§ **DATA LISTING**
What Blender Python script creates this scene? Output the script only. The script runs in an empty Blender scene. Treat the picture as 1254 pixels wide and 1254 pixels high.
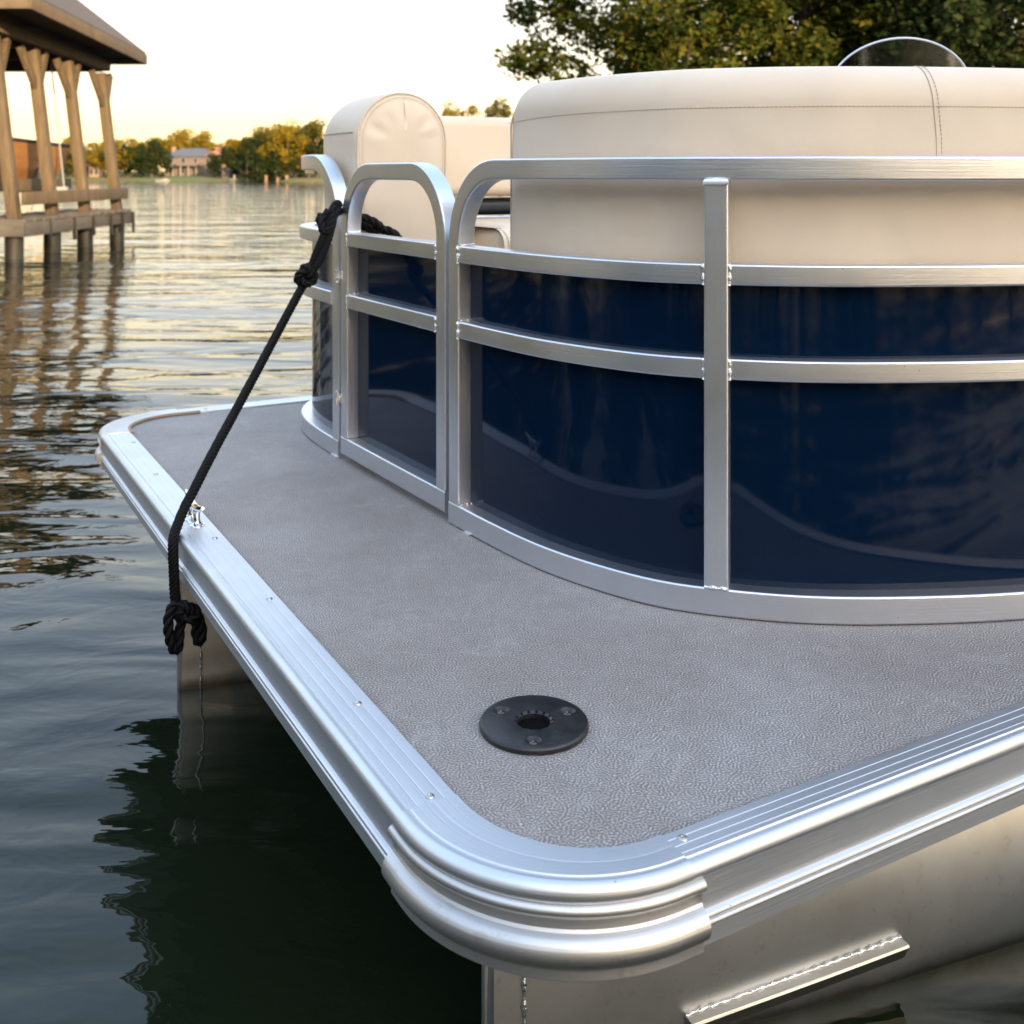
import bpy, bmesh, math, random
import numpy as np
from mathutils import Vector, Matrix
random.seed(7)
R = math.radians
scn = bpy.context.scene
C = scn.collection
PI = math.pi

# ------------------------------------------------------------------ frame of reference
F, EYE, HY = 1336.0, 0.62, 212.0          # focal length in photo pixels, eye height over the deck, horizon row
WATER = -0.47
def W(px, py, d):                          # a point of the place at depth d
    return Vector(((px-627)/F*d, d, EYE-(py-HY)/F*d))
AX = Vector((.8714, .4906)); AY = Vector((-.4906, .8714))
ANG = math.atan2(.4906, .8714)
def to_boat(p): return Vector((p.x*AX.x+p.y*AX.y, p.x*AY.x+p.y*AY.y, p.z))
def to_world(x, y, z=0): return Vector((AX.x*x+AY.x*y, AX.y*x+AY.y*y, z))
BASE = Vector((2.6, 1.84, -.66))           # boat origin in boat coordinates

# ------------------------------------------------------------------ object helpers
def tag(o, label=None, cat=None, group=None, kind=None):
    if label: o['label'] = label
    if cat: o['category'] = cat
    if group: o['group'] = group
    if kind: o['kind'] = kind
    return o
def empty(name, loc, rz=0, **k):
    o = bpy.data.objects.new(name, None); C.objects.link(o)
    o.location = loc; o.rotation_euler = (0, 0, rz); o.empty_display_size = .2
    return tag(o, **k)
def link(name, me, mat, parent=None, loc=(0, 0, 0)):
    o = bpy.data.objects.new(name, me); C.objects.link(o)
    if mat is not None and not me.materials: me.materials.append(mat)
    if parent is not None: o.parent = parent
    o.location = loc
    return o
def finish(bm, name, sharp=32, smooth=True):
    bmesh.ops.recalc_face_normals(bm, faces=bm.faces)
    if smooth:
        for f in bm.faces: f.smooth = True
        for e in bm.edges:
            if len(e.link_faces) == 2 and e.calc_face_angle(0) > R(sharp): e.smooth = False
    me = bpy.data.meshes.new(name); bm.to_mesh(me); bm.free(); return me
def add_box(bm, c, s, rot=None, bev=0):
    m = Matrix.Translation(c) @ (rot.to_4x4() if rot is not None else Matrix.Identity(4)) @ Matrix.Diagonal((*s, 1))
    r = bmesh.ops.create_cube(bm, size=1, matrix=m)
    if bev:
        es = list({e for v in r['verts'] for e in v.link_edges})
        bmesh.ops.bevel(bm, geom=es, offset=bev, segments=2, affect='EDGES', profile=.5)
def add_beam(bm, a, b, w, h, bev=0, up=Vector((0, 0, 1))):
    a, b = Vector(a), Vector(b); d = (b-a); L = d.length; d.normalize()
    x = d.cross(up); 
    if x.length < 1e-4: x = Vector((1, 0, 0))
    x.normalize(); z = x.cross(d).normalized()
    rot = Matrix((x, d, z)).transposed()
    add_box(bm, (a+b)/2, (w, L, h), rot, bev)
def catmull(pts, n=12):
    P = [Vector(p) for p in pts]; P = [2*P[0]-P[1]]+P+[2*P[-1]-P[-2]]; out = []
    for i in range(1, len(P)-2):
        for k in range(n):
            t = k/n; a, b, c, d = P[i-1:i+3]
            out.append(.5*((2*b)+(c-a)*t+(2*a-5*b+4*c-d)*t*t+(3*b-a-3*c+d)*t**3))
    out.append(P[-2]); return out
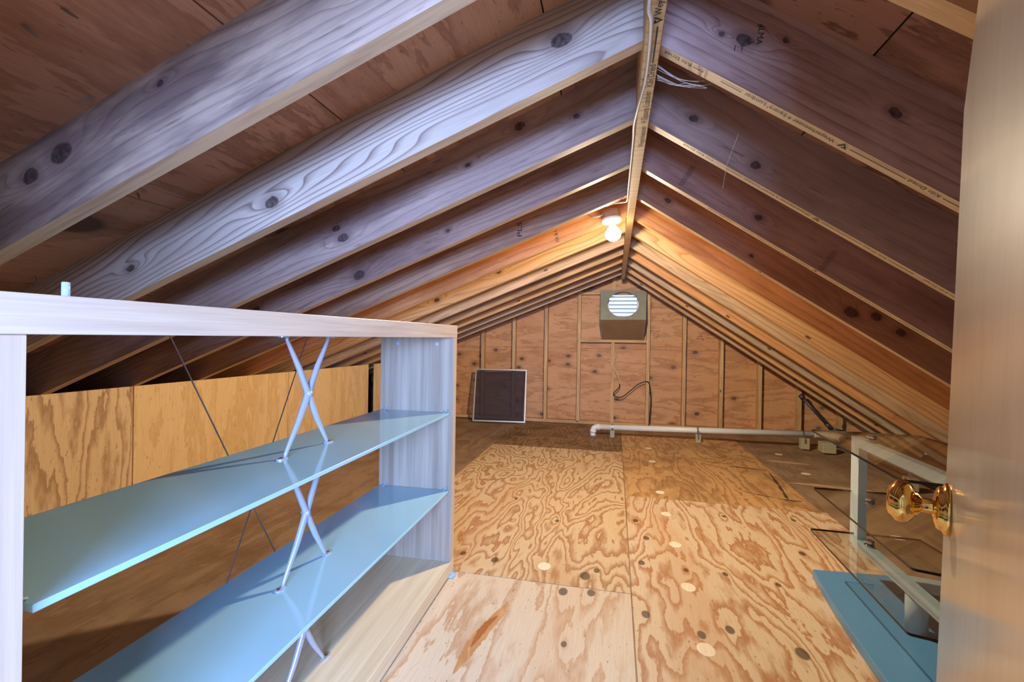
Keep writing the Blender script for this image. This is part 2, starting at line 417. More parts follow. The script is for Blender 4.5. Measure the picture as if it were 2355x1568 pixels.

§ **EXERCISE**
Gather each line in these records that contains the string "pixels".

§ **EXERCISE SOLUTION**
What Blender Python script creates this scene? Output the script only. The script runs in an empty Blender scene. Treat the picture as 1254 pixels wide and 1254 pixels high.
F, EYE, HY = 1336.0, 0.62, 212.0          # focal length in photo pixels, eye height over the deck, horizon row
Keep writing the Blender script for this image. This is part 2, starting at line 417. More parts follow. The script is for Blender 4.5. Measure the picture as if it were 2355x1568 pixels.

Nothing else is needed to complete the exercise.